Gimme Shelter
Almost from the day they were married eleven years ago, Chuck Dribin and his wife Alice Eysenbach began salting away savings toward a home in suburban Chicago. "But something always seemed to happen," recalls Dribin, 38, a high school speech teacher. "Every time we saved $5,000, interest rates jumped and we needed $10,000." Even with a solidly middle-class income (now $40,000 between them), Dribin and Eysenbach, 39, a part-time teacher and actor, wondered whether they would ever be able to unlock the door to home ownership.
They finally managed to do so by lowering their expectations, accepting family help and taking out a riskier form of mortgage. With a $15,000 contribution from their parents, the couple scraped together about $25,000 for the down payment on a $117,500 three-bedroom home that they bought last September in Skokie. "The house has no garage and no driveway," says Dribin. "The bathroom's miniature, and the whole place is smaller than our apartment." To finance the deal, the family took out a 7.75% adjustable-rate mortgage that can jump as much as 2 percentage points a year if interest rates move up rapidly. "It's a little chancy," Eysenbach concedes, "but as the kids get older, I'll be able to work and earn more. As it is, this was the only way we could hope to buy a house."
The Illinois couple is among the legion of determined Americans who are struggling against all odds to buy their first home. But now, as the spring house-hunting season approaches, some help may be on the way. Everyone from builders to bankers to President Bush, who has called the home-buying crunch "among the most important and challenging issues in America today," seems eager to help first-timers catch up with the runaway cost of housing. When Jack Kemp was sworn in this month as Secretary of Housing and Urban Development, the former Congressman promised grandly, if vaguely, to "help recapture the American dream for first-time home buyers."
That dream has been steadily receding for many Americans, primarily young people. Since 1979, periods of high interest rates and fast-rising prices in many parts of the U.S. have caused the rate of home ownership in the 25-29 age group to drop from 44% to 36%. For those in their 30s, the rate fell from 61% to 53%. The increase in home prices has far outpaced the ability of young people to save the necessary down payment. A prime reason is the price of rents, which have risen even faster than home prices in many cities. Now interest rates are rising as a barrier once again. The average 30-year mortgage rate climbed to 10.56% last week, vs. 9.84% a year ago, as the Federal Reserve tightened up credit in response to renewed signs of inflation.
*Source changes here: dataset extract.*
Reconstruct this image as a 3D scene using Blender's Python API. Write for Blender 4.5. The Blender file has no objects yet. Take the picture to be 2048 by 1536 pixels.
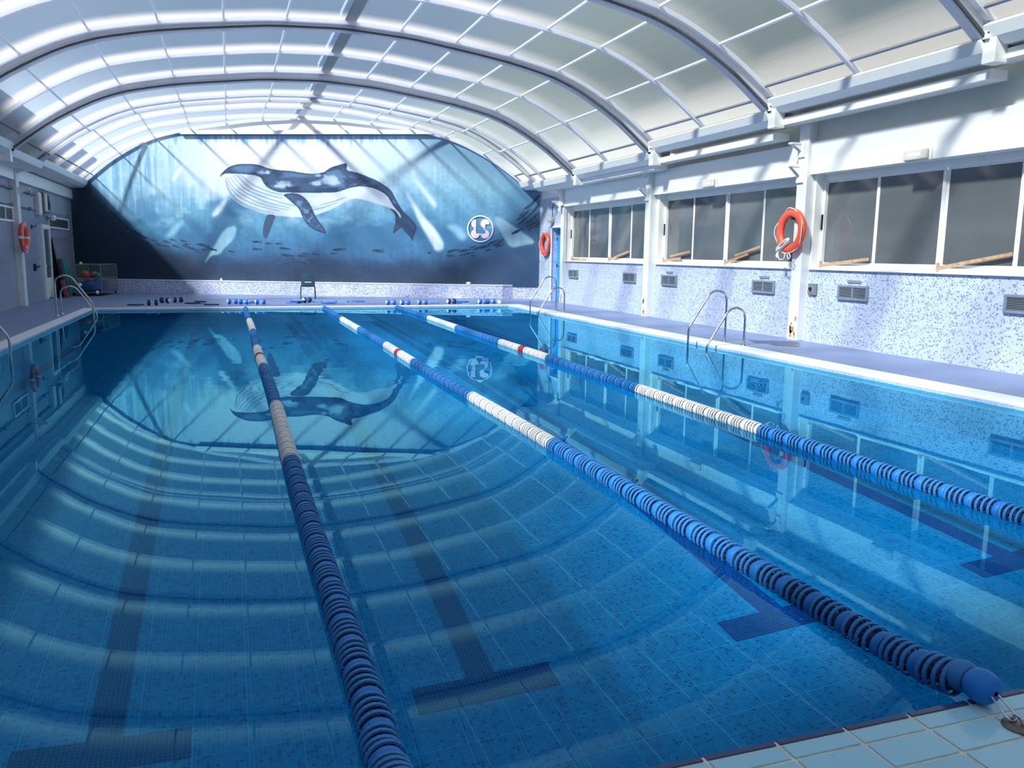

While longtime homeowners are sitting on an ever growing nest egg, which they can tap for their next house or other purchases, first-time buyers have few assets and too little salary to catch up. In a particularly gloomy report, the National Association of Realtors found last fall that the average potential first-time buyer had only 77% of the income needed to qualify for the mortgage on a starter home. Current homeowners, by contrast, had 112% of the income required for a mortgage on a median-priced home. Said Ira Gribin, president of the Realtors association: "The first-time home buyer is virtually priced out of the market in many parts of the U.S."